Recorded information:
*-*-*

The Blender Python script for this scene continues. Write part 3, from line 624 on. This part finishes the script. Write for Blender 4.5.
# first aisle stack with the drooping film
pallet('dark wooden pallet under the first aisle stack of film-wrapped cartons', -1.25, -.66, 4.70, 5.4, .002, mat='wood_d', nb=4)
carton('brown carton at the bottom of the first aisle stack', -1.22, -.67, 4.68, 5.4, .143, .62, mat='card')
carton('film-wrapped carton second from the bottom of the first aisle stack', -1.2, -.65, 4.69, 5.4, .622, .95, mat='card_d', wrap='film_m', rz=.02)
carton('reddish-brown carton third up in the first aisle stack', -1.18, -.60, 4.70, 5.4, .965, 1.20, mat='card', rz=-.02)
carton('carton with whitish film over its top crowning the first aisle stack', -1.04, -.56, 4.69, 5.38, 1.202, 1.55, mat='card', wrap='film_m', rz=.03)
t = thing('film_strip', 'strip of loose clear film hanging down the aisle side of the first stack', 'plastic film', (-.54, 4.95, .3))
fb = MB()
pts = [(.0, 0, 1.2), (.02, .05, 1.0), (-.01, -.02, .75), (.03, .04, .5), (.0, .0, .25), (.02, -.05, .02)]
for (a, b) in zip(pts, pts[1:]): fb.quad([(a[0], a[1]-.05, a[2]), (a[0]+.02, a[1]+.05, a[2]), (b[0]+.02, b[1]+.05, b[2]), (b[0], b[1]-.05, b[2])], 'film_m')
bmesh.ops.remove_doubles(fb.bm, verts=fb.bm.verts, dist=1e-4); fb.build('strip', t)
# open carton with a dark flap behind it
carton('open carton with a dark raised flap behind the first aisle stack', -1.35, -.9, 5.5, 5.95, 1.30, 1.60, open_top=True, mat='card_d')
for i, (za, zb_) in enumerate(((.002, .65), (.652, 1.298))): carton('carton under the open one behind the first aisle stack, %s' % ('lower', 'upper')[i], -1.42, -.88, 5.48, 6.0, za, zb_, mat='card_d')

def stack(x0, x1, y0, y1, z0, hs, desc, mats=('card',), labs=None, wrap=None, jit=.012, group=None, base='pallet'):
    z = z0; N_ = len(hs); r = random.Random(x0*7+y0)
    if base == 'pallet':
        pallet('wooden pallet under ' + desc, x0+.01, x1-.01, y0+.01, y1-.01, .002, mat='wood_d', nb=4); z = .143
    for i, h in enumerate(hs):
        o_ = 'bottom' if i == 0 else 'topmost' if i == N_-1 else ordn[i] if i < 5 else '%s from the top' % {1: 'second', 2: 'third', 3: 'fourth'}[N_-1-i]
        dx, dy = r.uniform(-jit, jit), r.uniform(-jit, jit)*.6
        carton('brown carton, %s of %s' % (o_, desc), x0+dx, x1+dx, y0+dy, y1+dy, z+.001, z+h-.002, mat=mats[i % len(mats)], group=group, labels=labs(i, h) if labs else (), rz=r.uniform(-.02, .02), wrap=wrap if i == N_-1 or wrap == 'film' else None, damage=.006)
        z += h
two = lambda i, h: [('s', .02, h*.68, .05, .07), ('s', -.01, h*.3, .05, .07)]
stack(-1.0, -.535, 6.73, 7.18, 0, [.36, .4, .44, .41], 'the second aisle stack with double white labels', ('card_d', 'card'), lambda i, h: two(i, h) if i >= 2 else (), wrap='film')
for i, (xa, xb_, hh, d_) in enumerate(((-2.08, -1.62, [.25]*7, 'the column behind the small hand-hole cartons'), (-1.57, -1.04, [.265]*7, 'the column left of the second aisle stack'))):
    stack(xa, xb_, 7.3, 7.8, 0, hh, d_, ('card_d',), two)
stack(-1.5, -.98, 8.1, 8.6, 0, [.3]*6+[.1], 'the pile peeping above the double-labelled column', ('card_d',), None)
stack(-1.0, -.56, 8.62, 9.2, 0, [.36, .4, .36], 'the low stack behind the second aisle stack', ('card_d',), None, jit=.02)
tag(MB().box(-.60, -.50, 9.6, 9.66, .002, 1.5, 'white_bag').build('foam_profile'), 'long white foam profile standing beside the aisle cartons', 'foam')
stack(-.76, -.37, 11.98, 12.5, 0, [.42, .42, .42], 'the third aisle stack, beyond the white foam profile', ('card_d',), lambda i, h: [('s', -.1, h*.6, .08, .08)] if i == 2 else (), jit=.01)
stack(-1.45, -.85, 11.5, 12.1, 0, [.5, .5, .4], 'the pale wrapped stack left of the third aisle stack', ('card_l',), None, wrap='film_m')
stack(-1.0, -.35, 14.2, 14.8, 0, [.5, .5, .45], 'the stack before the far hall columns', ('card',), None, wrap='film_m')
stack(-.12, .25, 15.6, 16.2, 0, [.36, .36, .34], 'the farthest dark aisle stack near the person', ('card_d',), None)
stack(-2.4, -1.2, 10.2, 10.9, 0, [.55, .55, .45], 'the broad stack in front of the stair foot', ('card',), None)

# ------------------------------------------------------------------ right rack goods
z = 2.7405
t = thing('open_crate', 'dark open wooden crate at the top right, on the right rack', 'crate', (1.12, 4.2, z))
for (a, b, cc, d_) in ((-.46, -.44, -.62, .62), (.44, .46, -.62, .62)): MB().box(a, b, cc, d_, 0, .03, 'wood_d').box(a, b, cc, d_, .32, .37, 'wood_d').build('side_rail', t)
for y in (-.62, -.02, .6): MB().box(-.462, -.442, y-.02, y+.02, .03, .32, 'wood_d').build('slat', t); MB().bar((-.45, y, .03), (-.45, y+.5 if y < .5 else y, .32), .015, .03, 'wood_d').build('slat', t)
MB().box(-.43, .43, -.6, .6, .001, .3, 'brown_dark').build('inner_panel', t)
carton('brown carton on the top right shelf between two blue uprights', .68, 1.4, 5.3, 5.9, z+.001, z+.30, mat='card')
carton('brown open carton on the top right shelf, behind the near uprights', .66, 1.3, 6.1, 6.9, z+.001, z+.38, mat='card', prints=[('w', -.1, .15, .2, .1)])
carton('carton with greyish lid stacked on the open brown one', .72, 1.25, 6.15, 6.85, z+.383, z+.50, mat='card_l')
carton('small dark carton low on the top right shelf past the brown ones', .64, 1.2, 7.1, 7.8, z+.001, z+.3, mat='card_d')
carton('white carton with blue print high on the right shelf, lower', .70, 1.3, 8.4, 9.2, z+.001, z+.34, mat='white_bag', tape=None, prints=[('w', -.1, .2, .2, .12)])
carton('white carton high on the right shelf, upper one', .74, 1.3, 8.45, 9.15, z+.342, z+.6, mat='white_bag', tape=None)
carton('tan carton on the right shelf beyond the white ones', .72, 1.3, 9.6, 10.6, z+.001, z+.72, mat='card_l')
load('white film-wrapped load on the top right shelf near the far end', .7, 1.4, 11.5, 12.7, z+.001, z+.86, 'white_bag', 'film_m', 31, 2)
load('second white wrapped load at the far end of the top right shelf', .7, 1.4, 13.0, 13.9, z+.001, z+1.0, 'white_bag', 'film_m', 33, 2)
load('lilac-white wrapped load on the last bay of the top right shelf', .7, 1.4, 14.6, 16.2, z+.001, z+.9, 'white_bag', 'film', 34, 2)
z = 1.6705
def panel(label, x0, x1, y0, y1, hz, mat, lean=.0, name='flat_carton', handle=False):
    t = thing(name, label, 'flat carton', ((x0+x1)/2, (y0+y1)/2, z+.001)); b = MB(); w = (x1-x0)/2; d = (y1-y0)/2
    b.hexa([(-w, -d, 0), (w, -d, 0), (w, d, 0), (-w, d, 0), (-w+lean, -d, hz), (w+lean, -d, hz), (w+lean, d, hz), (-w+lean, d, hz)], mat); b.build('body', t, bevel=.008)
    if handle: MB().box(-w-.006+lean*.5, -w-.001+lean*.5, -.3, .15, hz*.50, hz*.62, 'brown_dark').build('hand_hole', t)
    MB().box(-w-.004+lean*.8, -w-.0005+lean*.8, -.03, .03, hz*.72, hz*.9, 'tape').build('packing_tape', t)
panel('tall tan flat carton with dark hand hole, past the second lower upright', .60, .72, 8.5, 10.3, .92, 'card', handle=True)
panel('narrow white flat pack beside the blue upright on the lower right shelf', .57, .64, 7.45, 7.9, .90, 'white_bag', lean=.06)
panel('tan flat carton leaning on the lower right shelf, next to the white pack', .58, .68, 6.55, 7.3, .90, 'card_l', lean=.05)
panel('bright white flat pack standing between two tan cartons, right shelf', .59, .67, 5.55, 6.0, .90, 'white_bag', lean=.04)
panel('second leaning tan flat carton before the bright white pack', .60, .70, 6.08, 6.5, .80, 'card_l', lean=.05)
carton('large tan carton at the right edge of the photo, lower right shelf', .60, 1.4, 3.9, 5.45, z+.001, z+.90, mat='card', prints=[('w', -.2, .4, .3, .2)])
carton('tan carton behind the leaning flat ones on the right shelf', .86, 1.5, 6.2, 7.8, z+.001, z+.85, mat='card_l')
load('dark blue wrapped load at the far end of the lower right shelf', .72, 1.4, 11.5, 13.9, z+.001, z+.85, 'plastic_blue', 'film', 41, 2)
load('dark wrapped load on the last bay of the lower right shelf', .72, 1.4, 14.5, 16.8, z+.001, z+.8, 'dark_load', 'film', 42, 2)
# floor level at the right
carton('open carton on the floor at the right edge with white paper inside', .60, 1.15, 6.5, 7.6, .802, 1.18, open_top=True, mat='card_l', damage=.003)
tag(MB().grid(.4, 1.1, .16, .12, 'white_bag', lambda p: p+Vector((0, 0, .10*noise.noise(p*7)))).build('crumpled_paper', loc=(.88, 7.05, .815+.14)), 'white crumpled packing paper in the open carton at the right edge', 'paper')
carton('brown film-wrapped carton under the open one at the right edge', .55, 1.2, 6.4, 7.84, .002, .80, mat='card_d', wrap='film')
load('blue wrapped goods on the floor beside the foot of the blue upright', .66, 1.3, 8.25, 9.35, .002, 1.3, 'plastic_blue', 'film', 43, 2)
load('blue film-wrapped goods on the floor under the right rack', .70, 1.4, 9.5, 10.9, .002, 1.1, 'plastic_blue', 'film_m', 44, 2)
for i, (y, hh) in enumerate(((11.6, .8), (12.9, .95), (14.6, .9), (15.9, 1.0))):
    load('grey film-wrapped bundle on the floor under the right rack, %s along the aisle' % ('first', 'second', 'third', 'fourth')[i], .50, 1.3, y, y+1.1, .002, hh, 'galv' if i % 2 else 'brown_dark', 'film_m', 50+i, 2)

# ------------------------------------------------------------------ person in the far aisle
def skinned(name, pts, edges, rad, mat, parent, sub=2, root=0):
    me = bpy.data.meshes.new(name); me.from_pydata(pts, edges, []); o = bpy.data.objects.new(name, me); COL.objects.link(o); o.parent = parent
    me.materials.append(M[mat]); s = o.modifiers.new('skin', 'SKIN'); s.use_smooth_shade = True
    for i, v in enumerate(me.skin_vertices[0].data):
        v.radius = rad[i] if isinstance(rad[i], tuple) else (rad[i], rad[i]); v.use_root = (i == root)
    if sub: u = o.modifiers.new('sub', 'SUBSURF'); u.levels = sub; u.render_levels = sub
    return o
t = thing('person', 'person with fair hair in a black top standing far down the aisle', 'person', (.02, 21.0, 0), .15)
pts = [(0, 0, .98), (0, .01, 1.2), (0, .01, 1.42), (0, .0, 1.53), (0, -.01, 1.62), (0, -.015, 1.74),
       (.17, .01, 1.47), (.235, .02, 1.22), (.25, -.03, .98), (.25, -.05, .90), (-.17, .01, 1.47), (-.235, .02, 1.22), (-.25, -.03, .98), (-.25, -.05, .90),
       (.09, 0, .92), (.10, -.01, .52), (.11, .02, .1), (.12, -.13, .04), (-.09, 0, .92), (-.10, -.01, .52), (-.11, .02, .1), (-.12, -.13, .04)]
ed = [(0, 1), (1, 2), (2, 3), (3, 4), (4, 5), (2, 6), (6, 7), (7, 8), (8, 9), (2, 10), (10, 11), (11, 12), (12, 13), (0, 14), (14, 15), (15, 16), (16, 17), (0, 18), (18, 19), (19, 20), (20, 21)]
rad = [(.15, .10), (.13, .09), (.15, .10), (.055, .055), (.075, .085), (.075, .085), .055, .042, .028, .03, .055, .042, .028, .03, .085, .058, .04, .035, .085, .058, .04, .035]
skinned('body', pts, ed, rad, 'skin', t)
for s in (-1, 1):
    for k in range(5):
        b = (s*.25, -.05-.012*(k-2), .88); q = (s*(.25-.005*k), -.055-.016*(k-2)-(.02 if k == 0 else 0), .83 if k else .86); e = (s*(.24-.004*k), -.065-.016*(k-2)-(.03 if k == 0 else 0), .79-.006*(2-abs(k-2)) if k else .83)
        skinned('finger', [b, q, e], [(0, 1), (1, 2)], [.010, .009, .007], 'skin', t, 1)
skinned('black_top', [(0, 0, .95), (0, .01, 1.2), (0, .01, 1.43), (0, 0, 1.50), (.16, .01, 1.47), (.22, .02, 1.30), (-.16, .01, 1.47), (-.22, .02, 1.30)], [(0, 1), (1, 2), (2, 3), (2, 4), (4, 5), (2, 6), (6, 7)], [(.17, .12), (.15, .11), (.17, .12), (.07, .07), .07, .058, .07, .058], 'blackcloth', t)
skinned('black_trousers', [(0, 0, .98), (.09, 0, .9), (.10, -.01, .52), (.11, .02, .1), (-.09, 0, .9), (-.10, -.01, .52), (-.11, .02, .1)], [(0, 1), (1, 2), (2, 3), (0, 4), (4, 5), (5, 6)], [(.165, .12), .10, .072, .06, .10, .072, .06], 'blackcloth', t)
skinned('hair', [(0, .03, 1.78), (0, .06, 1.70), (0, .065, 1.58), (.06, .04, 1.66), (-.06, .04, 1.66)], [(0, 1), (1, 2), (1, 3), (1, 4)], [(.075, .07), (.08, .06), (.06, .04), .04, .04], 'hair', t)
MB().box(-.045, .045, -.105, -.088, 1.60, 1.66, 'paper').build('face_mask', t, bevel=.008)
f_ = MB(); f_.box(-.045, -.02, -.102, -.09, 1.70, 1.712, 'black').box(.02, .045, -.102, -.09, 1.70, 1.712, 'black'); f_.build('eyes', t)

*-*-*

Set task:
Pick out every line of the listing containing the word "person", and show those lines.

Exercise answer:
stack(-.12, .25, 15.6, 16.2, 0, [.36, .36, .34], 'the farthest dark aisle stack near the person', ('card_d',), None)
# ------------------------------------------------------------------ person in the far aisle
t = thing('person', 'person with fair hair in a black top standing far down the aisle', 'person', (.02, 21.0, 0), .15)